Heard in Davos 2010: Dispatches from the Conference

Roubini Wants a New Nickname

“Dr. Doom” isn’t cutting it anymore for Nouriel Roubini.


The nickname came from the headline of an August 2008 "New York Times" article. It was basically a portrait piece of the man who had predicted the current economic crisis.

But while it was “cute” at the time, it’s becoming wearisome and doesn’t accurately reflect his opinions, he told me.

And he’s armed with an alternative: Dr. Realism.

It may be a good assessment of how he thinks his work and opinions should be recognized, but it doesn’t exactly roll off the tongue. And I’m doubting that Marvel would want to showcase that superhero.

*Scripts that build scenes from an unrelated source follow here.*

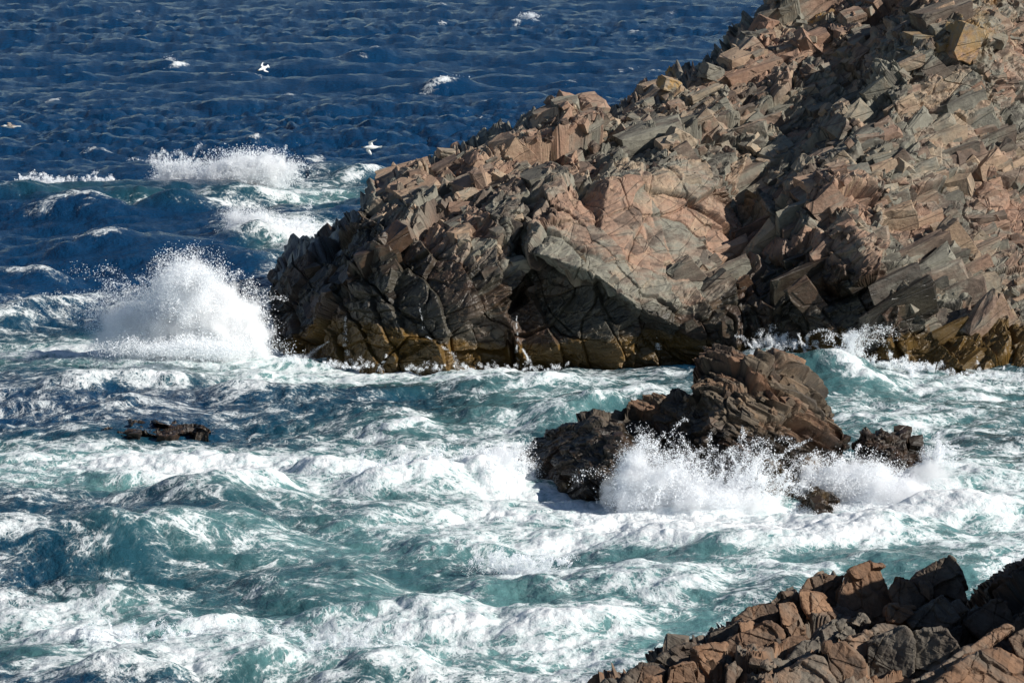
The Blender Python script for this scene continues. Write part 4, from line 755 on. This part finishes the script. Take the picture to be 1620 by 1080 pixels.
# ================================================================== LOOSE STONES ON THE HEADLAND
def stone(px, py, size, rot, seed, label, lich=0.0, t1=.4, t2=.8):
    pv, pf = make_proto(700 + seed, 4); v = pv * np.array(size); R = np.array((Matrix.Rotation(rot[2], 3, 'Z') @ Matrix.Rotation(rot[1], 3, 'Y') @ Matrix.Rotation(rot[0], 3, 'X')))
    v = v @ R.T; d = 164.0 + float(hs(np.array([px]), np.array([py]))[0]); c = at(px, py, d) + np.array([0, -.28, -.05]) * max(size)
    v0 = v + c; c1 = np.ones(len(v)); me = mesh_np('loose_boulder', v, pf, False, dict(tint=c1 * t1 + .1 * noise(v * 2, seed), tint2=c1 * t2, bed=v0 @ FR.T, wet=c1 * 0, algae=c1 * 0, lichen=c1 * lich))
    o = link('loose_boulder', me, M_STONE); o.location = c; return tag(o, label, 'boulder')
stone(1087, 284, (1.25, 1.0, .5), (.1, -.15, .3), 1, 'pale flat wedge of loose rock lying on the upper edge of the big smooth slab', t1=.35, t2=1.)
stone(1058, 131, (1.1, 1.0, .7), (.2, .3, .5), 2, 'skyline boulder with a bright orange lichen patch', .62)
stone(903, 165, (1.7, 1.3, 1.2), (.3, .4, .2), 3, 'broad peaked boulder on the lower skyline', 0, .65, .5)
stone(1177, 72, (.7, .8, 1.9), (.1, .25, .4), 4, 'dark upright boulder leaning on the steep skyline step', 0, .2, .05)
stone(706, 241, (.9, .8, .5), (.2, .1, .2), 5, 'small pale boulder perched lowest on the skyline', 0, .3, .9)
stone(1072, 226, (1.5, 1.2, 1.5), (.2, .5, .4), 6, 'tan block split by a sunlit edge above the big smooth slab', 0, .4, .95)
stone(1210, 40, (1.2, 1.1, 1.2), (.4, .2, .8), 7, 'reddish boulder high on the skyline near the top of the picture', 0, .9, .4)
stone(1525, 62, (1.5, 1.2, 2.0), (.1, .35, .3), 8, 'tall boulder stained orange with lichen near the upper right corner', .5, .5, .7)
stone(1125, 112, (1.2, 1.1, .9), (.1, .3, .5), 9, 'grey boulder at the top of the long skyline slope', 0, .15, .55)
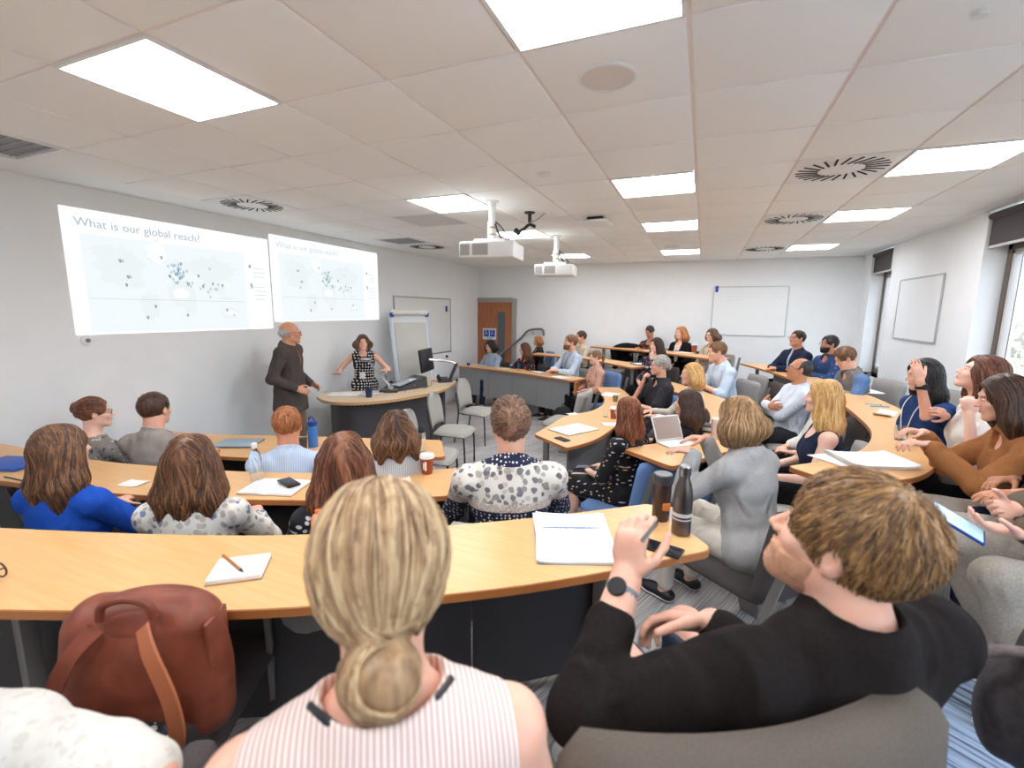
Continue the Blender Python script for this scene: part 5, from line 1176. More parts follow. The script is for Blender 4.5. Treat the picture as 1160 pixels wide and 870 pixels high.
person('woman looking down with tied back black hair and an orange floral blouse', (-0.933, 9.187, 1.507), 240, .33, 'f', 'tan', dict(style='bun', m=H_black, r=.035, at=(0, -.11, .0), vol=.010, n=240), dict(m=c_orflor, name='blouse', sleeve=.9), BK, arms=DESKARMS, hpitch=-22, vox=.009)
person('woman with ginger blonde hair and a black cardigan over a flowered top', (-0.358, 8.769, 1.523), 235, .33, 'f', 'pale', dict(style='long', m=H_ginger, len=.18, vol=.012, n=260), dict(m=c_black, name='cardigan', open=.075, sleeve=.9, inf=.024, under=dict(m=c_whflor, name='top', sleeve=.2)), BK, arms=('lap', 'lap'), hyaw=-8, vox=.0085)
person('woman with short brown hair, spectacles and a beige cardigan in the last row', (0.146, 8.426, 1.506), 222, .33, 'f', 'fair', dict(style='bob', m=H_shirtbr, len=.09, vol=.016, n=260, wob=4), dict(m=c_beige, name='cardigan', open=.02, sleeve=.9, inf=.022, under=dict(m=c_cream, name='top')), BK, glasses=m_black, arms=('lap', 'lap'), vox=.0085, extras=lanyard(m_black, False))

# ---------------------------------------------------------------- middle block
person('woman from behind with long auburn hair and a black dress with tiny dots', (-0.484, 3.451, 1.143), 158, 0, 'f', 'pale', dict(style='wavy', m=H_auburn, len=.30, vol=.014, n=900, spread=.6), dict(m=c_dotdress, inf=.020, name='dress', sleeve=.5), dict(m=c_dotdress, skirt=1.25, name='skirt', inf=.02),
       arms=('lap', 'thigh'), hyaw=4, vox=.006, shoes=m_white, extras=lambda P_, t: [MB().tube(spline([P_.sho[0] + [-.03, -.02, .045], P_.sho[0] + [-.055, .0, -.02], (P_.sho[0] + P_.el[0]) / 2 + [-.052, -.005, 0]], 6), .010, 8).build('sleeve_stripe', c_greymar, t)])
person('grey haired woman with a clip and spectacles in a black short sleeved top', (-0.440, 5.625, 1.263), 205, 0, 'f', 'fair', dict(style='bun', m=H_grey, vol=.014, r=.038, at=(0, -.105, -.01), n=420, wob=5), dict(m=c_char, name='top', sleeve=.4, inf=.026), CH, glasses=m_steel, arms=('desk', 'chin'), hyaw=-8, vox=.0075)
person('woman from behind with long dark wavy hair and black top near the tablet', (-0.077, 3.948, 1.147), 168, 0, 'f', 'fair', dict(style='wavy', m=H_dkbrown, len=.24, vol=.020, n=900, spread=.8), dict(m=c_black, name='top', sleeve=.9, inf=.018), NV, arms=DESKARMS, hyaw=10, vox=.0065)
person('honey blonde person half hidden beyond the dark haired woman in the middle block', (-0.076, 5.060, 1.250), 195, 0, 'f', 'fair', dict(style='long', m=H_gold, len=.14, vol=.012, n=300), dict(m=c_cream, name='top'), NV, arms=DESKARMS, vox=.0085)
person('man with short brown hair in a pale blue shirt leaning on the middle desk', (0.186, 6.344, 1.400), 202, .165, 'm', 'fair', dict(style='short', m=H_brown, vol=.008, n=360), dict(m=m_cloth('cloth_sky_blue', 'bfd0e4', 'cbdaeb'), collar=1, sleeve=.62, inf=.024), CH, arms=('desk', 'deskfold'), lean=(12, 0), sh=1.08, hyaw=-4, vox=.0075)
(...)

On second thought, it would be kind of interesting. Think of economics comic doom, featuring Dr. Realism and his sidekick The Pragmatic Kid. They face off against a litany of villains, including Captain Sensible, The Amazingly Practical Women and Honest Assessment Avenger. Tune in next week, friends, for the exciting conclusion when they all reach a reasonable consensus.

I’ve tried to come up with more catchy ones: Realismo or something. But to no avail. But we’d be glad to hear your suggestions if you e-mail davos@cnbc.com.

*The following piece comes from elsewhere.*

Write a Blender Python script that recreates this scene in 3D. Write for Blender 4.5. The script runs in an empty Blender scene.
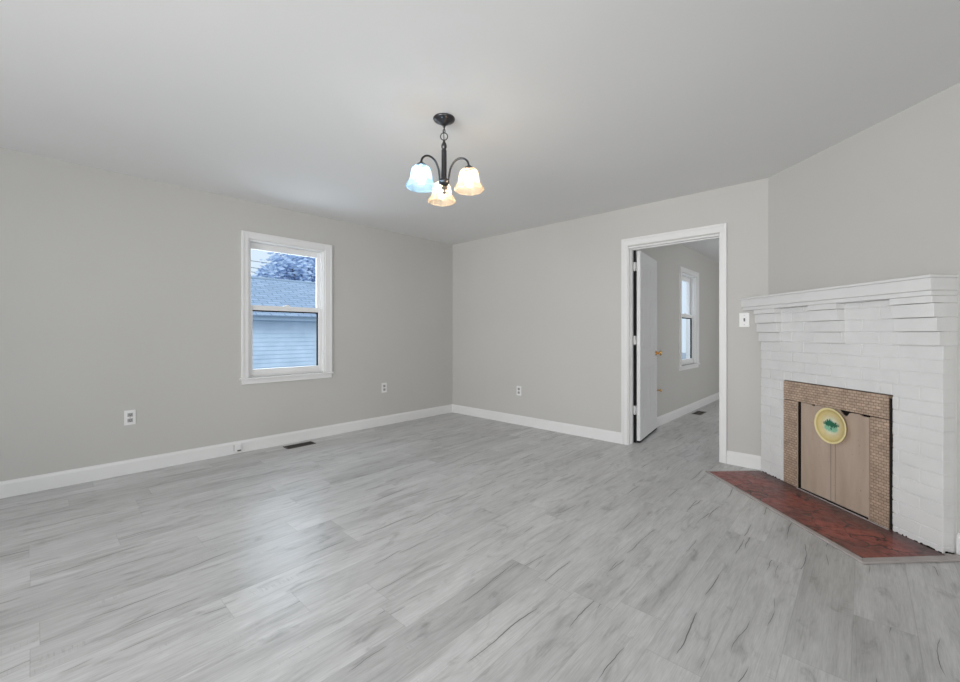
import bpy, bmesh, math, random
from mathutils import Vector, Matrix, noise
R = math.radians
random.seed(7)
S = bpy.context.scene
COL = S.collection

# ------------------------------------------------------------------ camera, sky, light, exposure
H = 2.44
cam_d = bpy.data.cameras.new('camera')
cam = bpy.data.objects.new('camera', cam_d); COL.objects.link(cam)
cam.location = (4.398, -4.151, 1.1426)
cam.rotation_euler = (R(90), 0, R(42.85))
cam_d.sensor_width = 36.0
cam_d.lens = 413.0 / 960 * 36
cam_d.shift_y = -(341 - 333.8) / 960
cam_d.clip_start = 0.05
S.camera = cam

S.view_settings.view_transform = 'Standard'
S.view_settings.look = 'None'
S.view_settings.gamma = 1
S.view_settings.use_curve_mapping = False
S.view_settings.exposure = -0.06
try:
    S.cycles.max_bounces = 12; S.cycles.diffuse_bounces = 8
    S.cycles.transparent_max_bounces = 16
    S.cycles.use_denoising = True
    S.cycles.sample_clamp_indirect = 6
except Exception:
    pass

world = bpy.data.worlds.new('overcast_sky'); S.world = world
world.use_nodes = True
bg = world.node_tree.nodes['Background']
bg.inputs['Color'].default_value = (0.79, 0.905, 1.0, 1)
bg.inputs['Strength'].default_value = 1.06

def sun(name, rot, energy, color, angle):
    d = bpy.data.lights.new(name, 'SUN'); d.energy = energy; d.color = color; d.angle = R(angle)
    o = bpy.data.objects.new(name, d); COL.objects.link(o); o.rotation_euler = rot
    return o
# soft hazy sun standing over the house, it lights the neighbour's side wall
sun('hazy_sun', (0, R(38), 0), 1.05, (0.82, 0.92, 1.0), 40)

def area(name, loc, rot, sx, sy, power, color=(1, 1, 1), spread=180):
    d = bpy.data.lights.new(name, 'AREA'); d.shape = 'RECTANGLE'; d.size = sx; d.size_y = sy
    d.energy = power; d.color = color; d.spread = R(spread)
    o = bpy.data.objects.new(name, d); COL.objects.link(o); o.location = loc; o.rotation_euler = rot
    return o
# fill lights added behind the camera, the rear pair tilted up at the ceiling
area('fill_rear_left', (1.5, -7.62, 1.35), (R(100), 0, 0), 1.9, 1.9, 11, (1.0, 0.985, 0.96), 115)
area('fill_rear_right', (3.7, -7.62, 1.35), (R(100.5), 0, 0), 1.9, 1.9, 95, (1.0, 0.985, 0.96), 116)
area('fill_right', (5.36, -4.9, 1.35), (0, R(90), R(-38)), 1.8, 1.7, 11, (1.0, 0.985, 0.96), 84)  # unseen fill light, added to brighten the far corner
# daylight through the window of the left wall
area('daylight_left_window', (-0.80, -2.335, 1.40), (0, R(-82), 0), 1.9, 1.3, 37, (0.86, 0.93, 1.0))
# added fill from the next room's unseen side, then daylight of its window
area('fill_next_room', (6.3, 2.6, 1.4), (0, R(90), 0), 1.6, 2.2, 38, (1.0, 0.98, 0.95))
area('daylight_next_window', (2.0, 2.32, 1.40), (0, R(-90), 0), 1.3, 0.72, 6, (0.9, 0.95, 1.0))

# ------------------------------------------------------------------ material helpers
class NT:
    def __init__(self, name):
        self.m = bpy.data.materials.new(name); self.m.use_nodes = True
        self.t = self.m.node_tree; self.n = self.t.nodes; self.l = self.t.links
        self.b = self.n['Principled BSDF']; self.out = self.n['Material Output']
    def new(self, typ, **kw):
        x = self.n.new(typ)
        for k, v in kw.items(): setattr(x, k, v)
        return x
    def put(self, sock, v):
        if isinstance(v, bpy.types.NodeSocket): self.l.new(v, sock)
        elif v is not None: sock.default_value = v
    def math(self, op, a, b=None, c=None, clamp=False):
        x = self.new('ShaderNodeMath', operation=op); x.use_clamp = clamp
        self.put(x.inputs[0], a)
        if b is not None: self.put(x.inputs[1], b)
        if c is not None: self.put(x.inputs[2], c)
        return x.outputs[0]
    def comb(self, x, y, z=0.0):
        c = self.new('ShaderNodeCombineXYZ')
        self.put(c.inputs[0], x); self.put(c.inputs[1], y); self.put(c.inputs[2], z)
        return c.outputs[0]
    def sep(self, v):
        s = self.new('ShaderNodeSeparateXYZ'); self.put(s.inputs[0], v)
        return s.outputs
    def obj(self):
        return self.new('ShaderNodeTexCoord').outputs['Object']
    def noise(self, vec, scale=5, detail=4, rough=.5, dist=0):
        x = self.new('ShaderNodeTexNoise'); self.put(x.inputs['Vector'], vec)
        x.inputs['Scale'].default_value = scale; x.inputs['Detail'].default_value = detail
        x.inputs['Roughness'].default_value = rough; x.inputs['Distortion'].default_value = dist
        return x.outputs['Fac']
    def ramp(self, fac, pts):
        x = self.new('ShaderNodeValToRGB'); self.put(x.inputs[0], fac)
        e = x.color_ramp.elements
        while len(e) < len(pts): e.new(0.5)
        for i, (p, c) in enumerate(pts):
            e[i].position = p; e[i].color = c if len(c) == 4 else (*c, 1)
        return x.outputs['Color']
    def mix(self, fac, a, b, mode='MIX'):
        x = self.new('ShaderNodeMix', data_type='RGBA', blend_type=mode)
        self.put(x.inputs[0], fac)
        self.put(x.inputs[6], a if isinstance(a, bpy.types.NodeSocket) else (*a[:3], 1))
        self.put(x.inputs[7], b if isinstance(b, bpy.types.NodeSocket) else (*b[:3], 1))
        return x.outputs[2]
    def maprange(self, v, a, b, c, d):
        x = self.new('ShaderNodeMapRange'); self.put(x.inputs[0], v)
        for i, q in enumerate((a, b, c, d)): x.inputs[i + 1].default_value = q
        return x.outputs[0]
    def bump(self, h, strength=.2, dist=.01):
        x = self.new('ShaderNodeBump'); self.put(x.inputs['Height'], h)
        x.inputs['Strength'].default_value = strength; x.inputs['Distance'].default_value = dist
        self.l.new(x.outputs[0], self.b.inputs['Normal'])
    def base(self, c, rough=.5, metal=0, spec=None):
        self.put(self.b.inputs['Base Color'], c if isinstance(c, bpy.types.NodeSocket) else (*c[:3], 1))
        self.put(self.b.inputs['Roughness'], rough); self.put(self.b.inputs['Metallic'], metal)
        if spec is not None: self.b.inputs['Specular IOR Level'].default_value = spec
        return self.m

def paint(name, c, rough=.5, var=.03, scale=3, bump=0.0, bscale=200, spec=.3):
    t = NT(name); o = t.obj()
    n = t.noise(o, scale, 3)
    col = t.ramp(n, [(.3, tuple(x * (1 - var) for x in c)), (.7, tuple(min(1, x * (1 + var)) for x in c))])
    t.base(col, rough, 0, spec)
    if bump: t.bump(t.noise(o, bscale, 2), bump, .002)
    return t.m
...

Why spend so much time on a nickname? Roubini attracts a lot of attention at WEF and page view data tell us our readers pay attention, too. Other contrarian commentary—from the likes of Jim Rogers, Marc Faber, Nassim Taleb—also does well.

What’s the attraction? It may be because there are just lots of bulls around. Or it may be that the financial crisis caught so many off guard that they like to hear about doomsday scenarios.

As IMF Managing Director Dominique Strauss-Kahn said in response to an observation that there’s less panic in Davos this year than last: “Is that a good thing or a bad thing?”